The Multicultural Literacy and Leadership Initiative

We seek to build a collaborative effort among communities of color through a multicultural literacy and leadership initiative. Our principle goal is to build a foundation for coalition building that is based on inter-racial and inter-cultural dialogue, awareness, and understanding. This endeavor is premised on the notion that we cannot afford simply to assume that communities of color can transcend their differences.

OVERVIEW

Over the past several generations, the United States has become an increasingly multiracial and multicultural society. This fact has been celebrated by those who regard the increase in diversity as an indication of incremental progress towards a racially harmonious, colorblind society. However, neither the recent increase in numbers of people of color nor the formal equality protected by the civil rights legislation of the 1960s could ever, by themselves, eradicate the many patterns of inequality and discrimination that affect racial minorities. Concealed by the notion that racism no longer exists in American society, these injustices persist in many spheres of American life. Moreover, they serve to engender competition and antagonism within and between communities of color, for whom resources and political capital tend to be scarce. These antagonisms are exacerbated by a general lack of understanding across communities of color of the varied historically and culturally embedded experiences that constitute their self-definitions and inform their all-too-separate struggles for social justice.

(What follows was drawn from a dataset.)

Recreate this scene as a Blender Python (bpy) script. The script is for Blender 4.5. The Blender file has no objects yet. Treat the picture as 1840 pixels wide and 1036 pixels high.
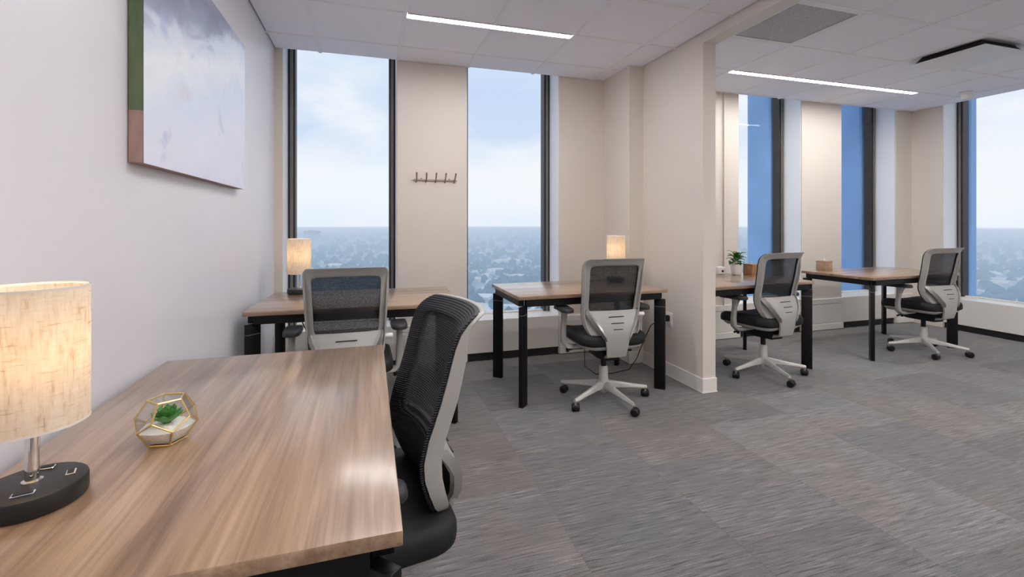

We seek to build a collaborative effort among communities of color through a multicultural literacy and leadership initiative. Our principle goal is to build a foundation for coalition building that is based on inter-racial and inter-cultural dialogue, awareness, and understanding. This endeavor is premised on the notion that we cannot afford simply to assume that communities of color can transcend their differences. Nor can we afford to assume that our differences render dialogue impossible or undesirable, and that we ought to pursue our respective social justice goals separately. Our hope is that the development of a common understanding will promote the establishment of common ground from which we can fight the racial injustices that continue to plague our society. We seek, then, to build bridges between academics, grass roots activists, and policy makers across and within communities of color in order to develop and enhance multiracial literacy and leadership.